For the second time this year, Debevoise & Plimpton has come under scrutiny for the way it handled confidential witnesses amid an internal investigation into sexual misconduct. In the most recent incident, news reports have stated that confidential witnesses may have been compromised when a draft report on sexual misconduct allegations at CBS Corp. leaked to the press.

Debevoise's Mary Jo White was tapped earlier this year, alongside Covington & Burling's Nancy Kestenbaum, to conduct an internal investigation into alleged sexual misconduct on the part of former CEO Leslie Moonves, as first reported by The New Yorker, and former “60 Minutes” executive Jeff Fager. The findings of the investigation may play into a decision that CBS's board is expected to make in January regarding whether Moonves was fired for cause—a determination that would impact whether he receives a potential $120 million severance package.

The internal investigation appears to be ongoing, although multiple news reports indicated that it is in the final results and the findings will likely be presented to the CBS board of directors soon. But the investigation has drawn scrutiny after The New York Times viewed and published details Dec. 4 and Dec. 6 from a draft of the team's investigative report, including descriptions of “transactional” oral sex that Moonves allegedly received from CBS employees. Moonves, represented by Dechert's Andrew Levander, has denied the sexual misconduct accusations.
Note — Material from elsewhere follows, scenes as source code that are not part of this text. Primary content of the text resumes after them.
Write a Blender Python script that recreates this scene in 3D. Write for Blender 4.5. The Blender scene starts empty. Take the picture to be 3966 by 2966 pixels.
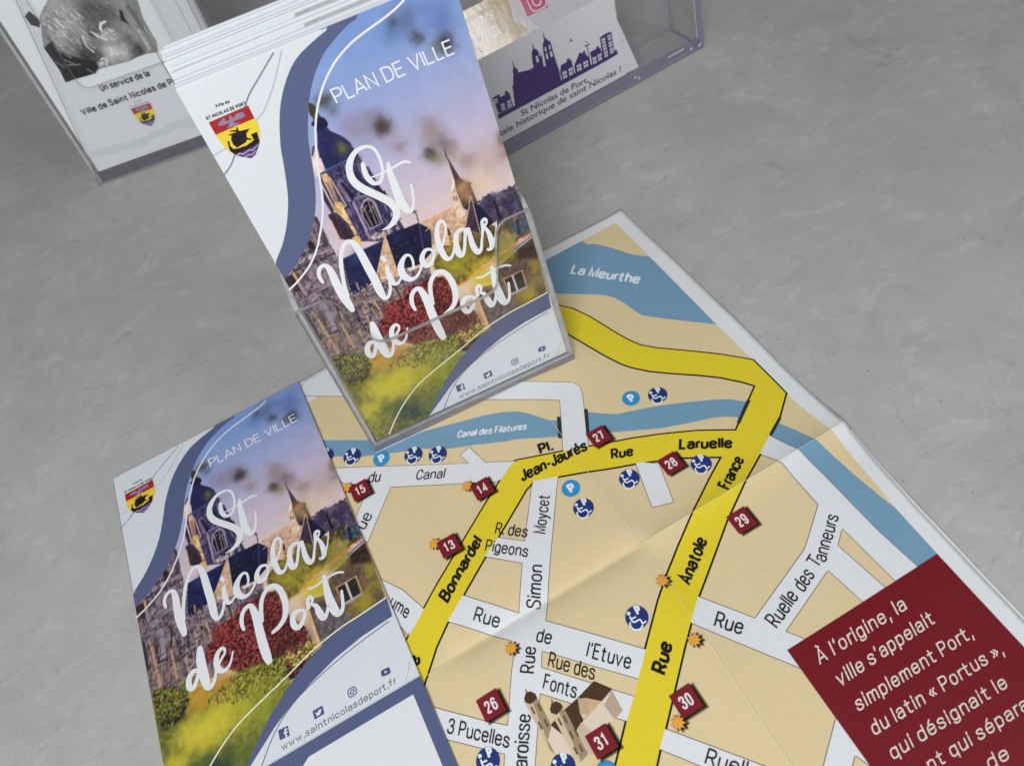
import bpy, bmesh, math, random
import numpy as np
from mathutils import Matrix, Vector
from mathutils.geometry import tessellate_polygon

# ------------------------------------------------------------------ scene, camera, light
scene = bpy.context.scene
COL = scene.collection
MM = 0.001
random.seed(4)

def frame(rot, org):
    """4x4 placement from a 3x3 rotation (rows) and an origin in metres."""
    m = Matrix([list(r) + [o] for r, o in zip(rot, org)] + [[0, 0, 0, 1]])
    return m

cam = bpy.data.cameras.new('camera')
cam_o = bpy.data.objects.new('camera', cam)
COL.objects.link(cam_o)
cam.sensor_width = 36.0
cam.lens = 25.809
cam.clip_start = 0.01
cam.clip_end = 50.0
cam_o.matrix_world = frame([[0.868854, 0.475417, -0.138101], [-0.459029, 0.669141, -0.584416], [-0.185432, 0.571165, 0.799616]], [0.144297, -0.104843, 0.283512])
cam.dof.use_dof = True
cam.dof.focus_distance = 0.30
cam.dof.aperture_fstop = 15.0
scene.camera = cam_o

world = bpy.data.worlds.new('World')
scene.world = world
world.use_nodes = True
bg = world.node_tree.nodes['Background']
bg.inputs[0].default_value = (0.93, 0.965, 1.0, 1)
bg.inputs[1].default_value = 0.19

def area(name, loc, target, sx, sy, power, col):
    l = bpy.data.lights.new(name, 'AREA')
    l.shape = 'RECTANGLE'; l.size = sx; l.size_y = sy; l.energy = power; l.color = col
    o = bpy.data.objects.new(name, l); COL.objects.link(o)
    o.location = loc
    o.rotation_euler = (Vector(target) - Vector(loc)).to_track_quat('-Z', 'Y').to_euler()
    return o
area('window_light', (-0.22, -0.60, 0.72), (0.14, 0.08, 0.03), 0.50, 0.36, 10.0, (0.925, 0.958, 1.0))
area('ceiling_light', (0.74, -0.42, 0.98), (0.2, 0.29, 0.05), 0.10, 0.55, 1.7, (1.0, 0.99, 0.97))

scene.view_settings.view_transform = 'Standard'
scene.view_settings.look = 'None'
scene.view_settings.exposure = -0.07
scene.view_settings.gamma = 1.0
scene.view_settings.use_curve_mapping = False
scene.cycles.use_denoising = True
scene.cycles.transparent_max_bounces = 32
scene.cycles.max_bounces = 10

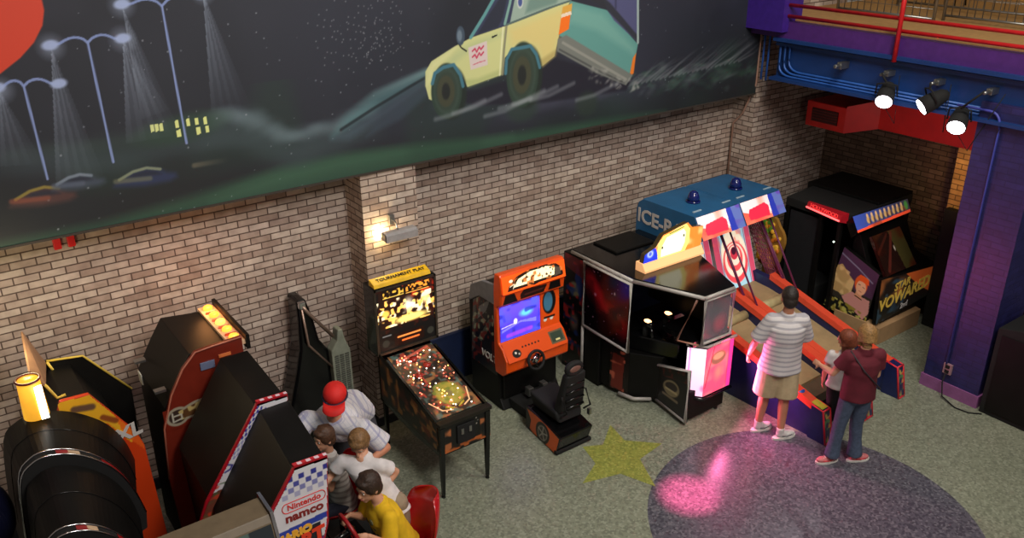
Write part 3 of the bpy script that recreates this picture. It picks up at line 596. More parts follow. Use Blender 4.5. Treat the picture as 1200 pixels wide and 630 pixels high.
for s, x in ((1, 3.68), (-1, 3.83)): MB().tube([(x - s * .03, YF + .17, pz(YF + .17) - .002), (x + s * .05, YF + .13, pz(YF + .13) - .002)], [.012, .007], 8).build('flipper', M('flipper_yellow', (220, 190, 60), .3), t)
for s, sx in ((0, X0 + .005), (1, X1 - .055)):
    for yy, zt in ((YF - .01, .80), (7.08, .95)):
        MB().hexa([(sx, yy, 0.03), (sx + .03, yy, .03), (sx + .03, yy + .03, .03), (sx, yy + .03, .03)], [(sx - .005, yy - .006, zt), (sx + .05, yy - .006, zt), (sx + .05, yy + .05, zt), (sx - .005, yy + .05, zt)]).cyl((sx + .015, yy + .015, 0), (sx + .015, yy + .015, .03), .022, .014, 12).build('leg', BLACKG, t)
BX0, BX1, BY = 3.40, 4.10, 7.0
MB().prism([(BY, 1.13), (BY - .0, 1.88), (BY + .22, 1.88), (BY + .22, 1.13)], 'x', BX0, BX1).build('backbox', BLACKG, t, .008)
MB().box((BX0 - .004, BY - .02, 1.14), (BX0 + .02, BY, 1.87)).box((BX1 - .02, BY - .02, 1.14), (BX1 + .004, BY, 1.87)).box((BX0, BY - .02, 1.85), (BX1, BY, 1.87)).box((BX0, BY - .02, 1.14), (BX1, BY, 1.165)).build('backglass_frame', M('worn_steel', (90, 84, 74), .4, .8), t)
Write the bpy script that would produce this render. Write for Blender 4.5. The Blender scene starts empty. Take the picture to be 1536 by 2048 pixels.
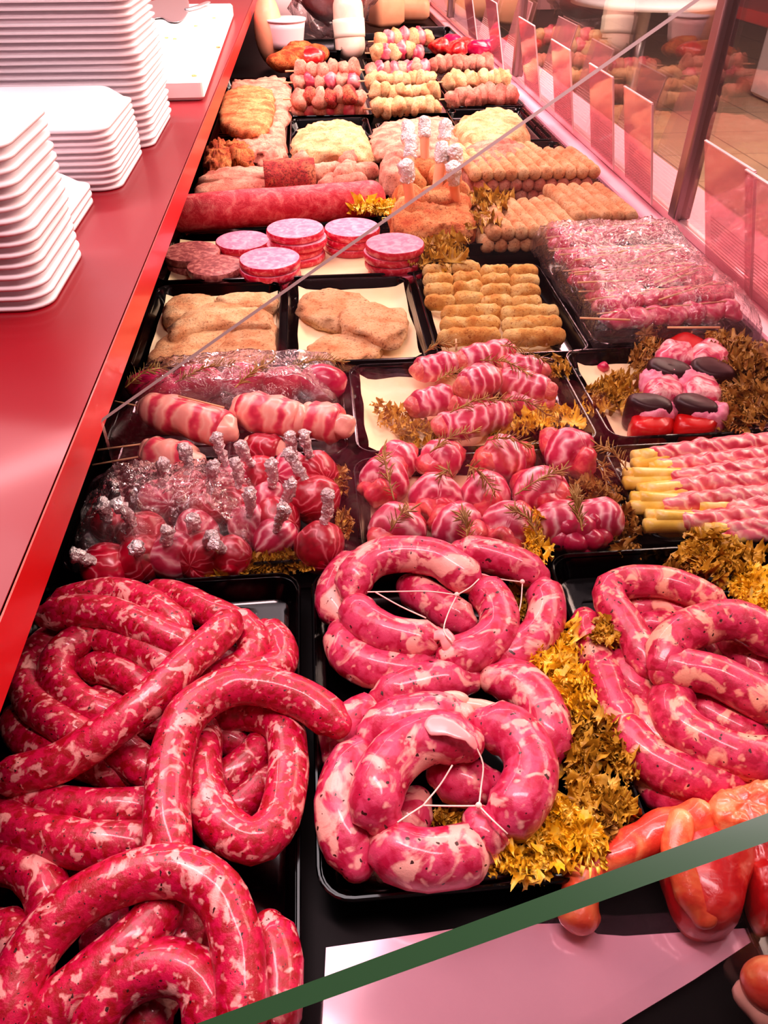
import bpy, math, random
import numpy as np
from mathutils import Vector, noise, Matrix

random.seed(7)
SC = bpy.context.scene
COL = SC.collection
PI = math.pi

# ------------------------------------------------------------------ camera
FPX = 1510.0; PITCH = math.radians(39.7); YAW = math.radians(4.9); CAMH = 0.55
cd = bpy.data.cameras.new('camera'); cam = bpy.data.objects.new('camera', cd); COL.objects.link(cam)
cd.sensor_fit = 'VERTICAL'; cd.sensor_height = 36.0; cd.lens = FPX / 2048 * 36.0
cd.clip_start = 0.02; cd.clip_end = 60
cam.location = (0, 0, CAMH); cam.rotation_euler = (PI / 2 - PITCH, 0, -YAW)
SC.camera = cam
SC.view_settings.view_transform = 'Standard'
SC.view_settings.look = 'None'
SC.view_settings.gamma = 1.0
SC.view_settings.exposure = 1.1
SC.view_settings.use_curve_mapping = False
SC.cycles.max_bounces = 8; SC.cycles.transparent_max_bounces = 24
SC.cycles.use_denoising = True
SC.cycles.caustics_reflective = False; SC.cycles.caustics_refractive = False

# ------------------------------------------------------------------ world and lights
wd = bpy.data.worlds.new('world'); SC.world = wd; wd.use_nodes = True
wd.node_tree.nodes['Background'].inputs[0].default_value = (1.0, .80, .80, 1)
wd.node_tree.nodes['Background'].inputs[1].default_value = 0.04

def area(name, loc, target, sx, sy, power, col):
    l = bpy.data.lights.new(name, 'AREA'); l.shape = 'RECTANGLE'; l.size = sx; l.size_y = sy
    l.energy = power; l.color = col
    o = bpy.data.objects.new(name, l); COL.objects.link(o); o.location = loc
    d = Vector(target) - Vector(loc)
    o.rotation_euler = d.to_track_quat('-Z', 'Y').to_euler()
    return o
# the pink tube along the top of the counter, the shop's own ceiling lamps
area('counter_tube_lamp', (0.42, 2.55, 1.05), (0.16, 2.5, 0), 0.10, 5.3, 68, (1.0, .56, .58))
area('counter_tube_lamp', (0.05, 0.35, 1.15), (0.1, 0.42, 0), 0.9, 0.10, 7, (1.0, .60, .62))
area('ceiling_lamp', (-0.9, 1.6, 2.4), (-0.35, 1.3, .2), 1.4, 2.2, 27, (1.0, .84, .88))
area('ceiling_lamp', (2.6, 3.0, 2.2), (2.4, 3.4, -.9), 2.0, 4.0, 300, (1.0, .93, .84))

# ------------------------------------------------------------------ pixel frame to place
_F = Vector((math.sin(YAW) * math.cos(PITCH), math.cos(YAW) * math.cos(PITCH), -math.sin(PITCH)))
_R = Vector((math.cos(YAW), -math.sin(YAW), 0)); _U = _R.cross(_F)
def W(px, py, z=0.0):
    """point on the level z that the survey of the photograph puts at px, py"""
    d = _F + _R * ((px - 768) / FPX) + _U * ((1024 - py) / FPX)
    t = (z - CAMH) / d.z
    return Vector((0, 0, CAMH)) + d * t

# ------------------------------------------------------------------ materials
def srgb(h):
    r, g, b = [int(h[i:i + 2], 16) / 255 for i in (0, 2, 4)]
    f = lambda c: c / 12.92 if c <= .04045 else ((c + .055) / 1.055) ** 2.4
    return (f(r), f(g), f(b), 1)

def new_mat(name):
    m = bpy.data.materials.new(name); m.use_nodes = True
    nt = m.node_tree; bs = nt.nodes['Principled BSDF']
    return m, nt, bs

def ramp(nt, fac, stops):
    r = nt.nodes.new('ShaderNodeValToRGB'); e = r.color_ramp.elements
    while len(e) < len(stops): e.new(.5)
    for i, (p, c) in enumerate(stops):
        e[i].position = p; e[i].color = srgb(c)
    nt.links.new(fac, r.inputs[0]); return r.outputs[0]

def coords(nt, scale=1.0, kind='Object', rnd=True, vec=(1, 1, 1)):
    tc = nt.nodes.new('ShaderNodeTexCoord')
    mp = nt.nodes.new('ShaderNodeMapping'); mp.inputs['Scale'].default_value = [scale * v for v in vec]
    nt.links.new(tc.outputs[kind], mp.inputs['Vector'])
    if rnd:
        oi = nt.nodes.new('ShaderNodeObjectInfo')
        mul = nt.nodes.new('ShaderNodeVectorMath'); mul.operation = 'MULTIPLY_ADD'
        cx = nt.nodes.new('ShaderNodeCombineXYZ')
        for k in range(3): nt.links.new(oi.outputs['Random'], cx.inputs[k])
        nt.links.new(cx.outputs[0], mul.inputs[0]); mul.inputs[1].default_value = (37.1, 91.7, 53.3)
        nt.links.new(mp.outputs[0], mul.inputs[2])
        return mul.outputs[0]
    return mp.outputs[0]

def ntex(nt, v, scale, detail=3, rough=.55, dist=0.0):
    n = nt.nodes.new('ShaderNodeTexNoise'); n.inputs['Scale'].default_value = scale
    n.inputs['Detail'].default_value = detail; n.inputs['Roughness'].default_value = rough
    n.inputs['Distortion'].default_value = dist
    nt.links.new(v, n.inputs['Vector']); return n.outputs['Fac']

def bump(nt, bs, fac, strength, dist):
    b = nt.nodes.new('ShaderNodeBump'); b.inputs['Strength'].default_value = strength
    b.inputs['Distance'].default_value = dist
    nt.links.new(fac, b.inputs['Height']); nt.links.new(b.outputs[0], bs.inputs['Normal'])
    return b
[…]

In light of the revelations in the draft investigatory report, the Wall Street Journal, Vanity Fair and the New York Post have all reported this week that CBS's current top brass is concerned about the company's legal exposure in light of the public airing of the investigation's draft findings. Those concerns include a worry that employees and other witnesses who cooperated with the internal CBS investigation were promised confidentiality and that the leaks may have compromised that expectation of secrecy, according to this week's news reports.

The investigative team acknowledged those concerns in an emailed statement Thursday.

“Covington and Debevoise take this matter very seriously and are working to determine the facts,” said a statement attributed to the independent investigators from both firms.

High-profile internal investigations can be fraught for lawyers who lead them and it is not uncommon to hear criticism that a law firm wasn't sufficiently independent or that it went too easy on the subject of the probe. Those sorts of criticisms were central to a lawsuit filed last month by current and former Dartmouth College students who claim the school and an outside lawyer conducted a faulty investigation into sexual misconduct allegations against three former professors at the Ivy League school.

Mary Jo White

The CBS investigation leaks, however, have thrust Debevoise and Covington into the spotlight for different reasons. And specifically for Debevoise and White—a former top federal prosecutor in the Southern District of New York and head of the U.S. Securities and Exchange Commission for several years during the Obama administration—it is not the first time an investigation has faced scrutiny over its handling of confidential witnesses.

Early in 2018, The American Lawyer reported that White apologized and conceded that an error had been made with respect to witnesses in a sexual misconduct investigation of T. Florian Jaeger, a cognitive science professor at New York's University of Rochester. In that case, when the Debevoise investigators put out their report on Jan. 11, at least some materials made public with the report briefly exposed the names of confidential witnesses before they were amended to make everyone anonymous.

White appears to now be dealing with fallout on a similar issue in the wake of the CBS leak, although it is not clear at this point that any confidential witnesses were, in fact, exposed. Still, the Wall Street Journal's report noted that White had apologized to the CBS board in a meeting after the leak.